A children's home worker caught kerb crawling in a notorious red-light district has been fined £250.

Disgraced Timothy Guy Whitfield, 39, has since been moved from his post but is still working for Stockton Council on Teesside.

The case prompted the children's charity worker heading a task group fighting Middlesbrough's vice trade to call for far tougher vetting by local authority employers.

Wendy Shepherd, of the Barnardo's Sexual Exploitation of Children on the Streets project, said: "For a member of staff in a prominent position looking after children to be found in these circumstances poses a challenge for the local authority."

Whitfield, of Guisborough, was fined £250 with £25 costs when his case was dealt with by Teesside Magistrates on June 19.

He was one of the latest batch of a dozen kerb-crawlers to be named and shamed in Middlesbrough's long-running vice crackdown.

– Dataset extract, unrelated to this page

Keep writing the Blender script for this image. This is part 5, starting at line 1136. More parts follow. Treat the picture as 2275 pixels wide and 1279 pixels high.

Whitfield worked in social services with children for Stockton Council.

The council is understood to have moved him from his position at a children's home to a post in social services training.

Whitfield, whose address was given in court as Wilson Street, Guisborough, was caught by vice squad officers at 9.20pm on January 3 on Bowes Road on Middlesbrough's Riverside Industrial Estate.

He was in the back of his car with an adult vice girl who had a number of convictions for prostitution.

Wendy Shepherd, who chairs Middlesbrough's Prostitution Task Group, said the case highlighted the need for tough vetting of council staff who deal with those at risk.

She said: "Someone working in this field should have known better because they are putting themselves and others at risk.

"With the amount of publicity there has been about the issue, it is of serious concern that someone professionally involved in social welfare can be involved in kerb-crawling and purchasing sex from adults.

"It re-emphasises the need for the likes of health and social care to keep a very close eye on the type of people we are employing to look after some of the most vulnerable people in society.

"For a member of staff in a prominent position looking after children to be found in these circumstances poses a challenge for the local authority.

"Their responsibility to the young people they are there to protect is paramount."

A spokeswoman for Stockton Council said: "We can confirm he is an employee."

Asked about his job in the children's home, she added: "He is no longer employed in that capacity."

Inspector Gary Gamesby, who heads the town's vice unit, said: "We will continue to robustly tackle kerb-crawlers who travel to the town.

"These men have a clear choice to make but the residents have no choice and my support and commitment lies with them.

"Kerb-crawling is an anti-social offence that won't be tolerated and those who come to Middlesbrough to pay for sex will get caught."